▸ EXERCISE DIRECTIONS: Repeat the entire listing exactly as written.

▸ INFORMATION SHOWN:
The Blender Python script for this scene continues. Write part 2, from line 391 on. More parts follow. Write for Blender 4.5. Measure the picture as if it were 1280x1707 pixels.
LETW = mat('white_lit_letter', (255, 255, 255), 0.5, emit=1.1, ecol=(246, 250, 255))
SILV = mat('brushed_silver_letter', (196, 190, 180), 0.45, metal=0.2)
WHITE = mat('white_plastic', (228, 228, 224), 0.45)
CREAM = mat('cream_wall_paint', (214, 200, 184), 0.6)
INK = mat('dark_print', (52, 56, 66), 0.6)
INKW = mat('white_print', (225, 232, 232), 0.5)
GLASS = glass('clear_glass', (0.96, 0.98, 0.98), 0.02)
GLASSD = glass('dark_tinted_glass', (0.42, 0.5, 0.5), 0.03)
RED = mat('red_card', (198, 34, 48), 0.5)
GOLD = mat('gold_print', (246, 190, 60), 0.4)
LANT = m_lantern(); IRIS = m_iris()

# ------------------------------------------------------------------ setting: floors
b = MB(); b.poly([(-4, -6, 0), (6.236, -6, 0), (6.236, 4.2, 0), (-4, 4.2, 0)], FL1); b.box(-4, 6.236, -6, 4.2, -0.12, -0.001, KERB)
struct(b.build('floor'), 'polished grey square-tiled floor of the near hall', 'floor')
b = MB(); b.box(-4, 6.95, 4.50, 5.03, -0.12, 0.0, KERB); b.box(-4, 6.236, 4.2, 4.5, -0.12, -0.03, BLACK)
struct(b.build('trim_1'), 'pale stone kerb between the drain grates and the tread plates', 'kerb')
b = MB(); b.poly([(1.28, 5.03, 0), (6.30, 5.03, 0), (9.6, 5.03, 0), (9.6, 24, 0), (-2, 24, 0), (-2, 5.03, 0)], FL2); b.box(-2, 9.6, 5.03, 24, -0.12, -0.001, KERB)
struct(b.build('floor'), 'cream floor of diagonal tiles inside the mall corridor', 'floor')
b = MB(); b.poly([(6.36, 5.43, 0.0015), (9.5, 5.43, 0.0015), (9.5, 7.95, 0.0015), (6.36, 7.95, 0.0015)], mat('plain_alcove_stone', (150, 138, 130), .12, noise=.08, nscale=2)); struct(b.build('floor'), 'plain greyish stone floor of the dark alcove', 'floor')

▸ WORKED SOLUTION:
The Blender Python script for this scene continues. Write part 2, from line 391 on. More parts follow. Write for Blender 4.5. Measure the picture as if it were 1280x1707 pixels.
LETW = mat('white_lit_letter', (255, 255, 255), 0.5, emit=1.1, ecol=(246, 250, 255))
SILV = mat('brushed_silver_letter', (196, 190, 180), 0.45, metal=0.2)
WHITE = mat('white_plastic', (228, 228, 224), 0.45)
CREAM = mat('cream_wall_paint', (214, 200, 184), 0.6)
INK = mat('dark_print', (52, 56, 66), 0.6)
INKW = mat('white_print', (225, 232, 232), 0.5)
GLASS = glass('clear_glass', (0.96, 0.98, 0.98), 0.02)
GLASSD = glass('dark_tinted_glass', (0.42, 0.5, 0.5), 0.03)
RED = mat('red_card', (198, 34, 48), 0.5)
GOLD = mat('gold_print', (246, 190, 60), 0.4)
LANT = m_lantern(); IRIS = m_iris()

# ------------------------------------------------------------------ setting: floors
b = MB(); b.poly([(-4, -6, 0), (6.236, -6, 0), (6.236, 4.2, 0), (-4, 4.2, 0)], FL1); b.box(-4, 6.236, -6, 4.2, -0.12, -0.001, KERB)
struct(b.build('floor'), 'polished grey square-tiled floor of the near hall', 'floor')
b = MB(); b.box(-4, 6.95, 4.50, 5.03, -0.12, 0.0, KERB); b.box(-4, 6.236, 4.2, 4.5, -0.12, -0.03, BLACK)
struct(b.build('trim_1'), 'pale stone kerb between the drain grates and the tread plates', 'kerb')
b = MB(); b.poly([(1.28, 5.03, 0), (6.30, 5.03, 0), (9.6, 5.03, 0), (9.6, 24, 0), (-2, 24, 0), (-2, 5.03, 0)], FL2); b.box(-2, 9.6, 5.03, 24, -0.12, -0.001, KERB)
struct(b.build('floor'), 'cream floor of diagonal tiles inside the mall corridor', 'floor')
b = MB(); b.poly([(6.36, 5.43, 0.0015), (9.5, 5.43, 0.0015), (9.5, 7.95, 0.0015), (6.36, 7.95, 0.0015)], mat('plain_alcove_stone', (150, 138, 130), .12, noise=.08, nscale=2)); struct(b.build('floor'), 'plain greyish stone floor of the dark alcove', 'floor')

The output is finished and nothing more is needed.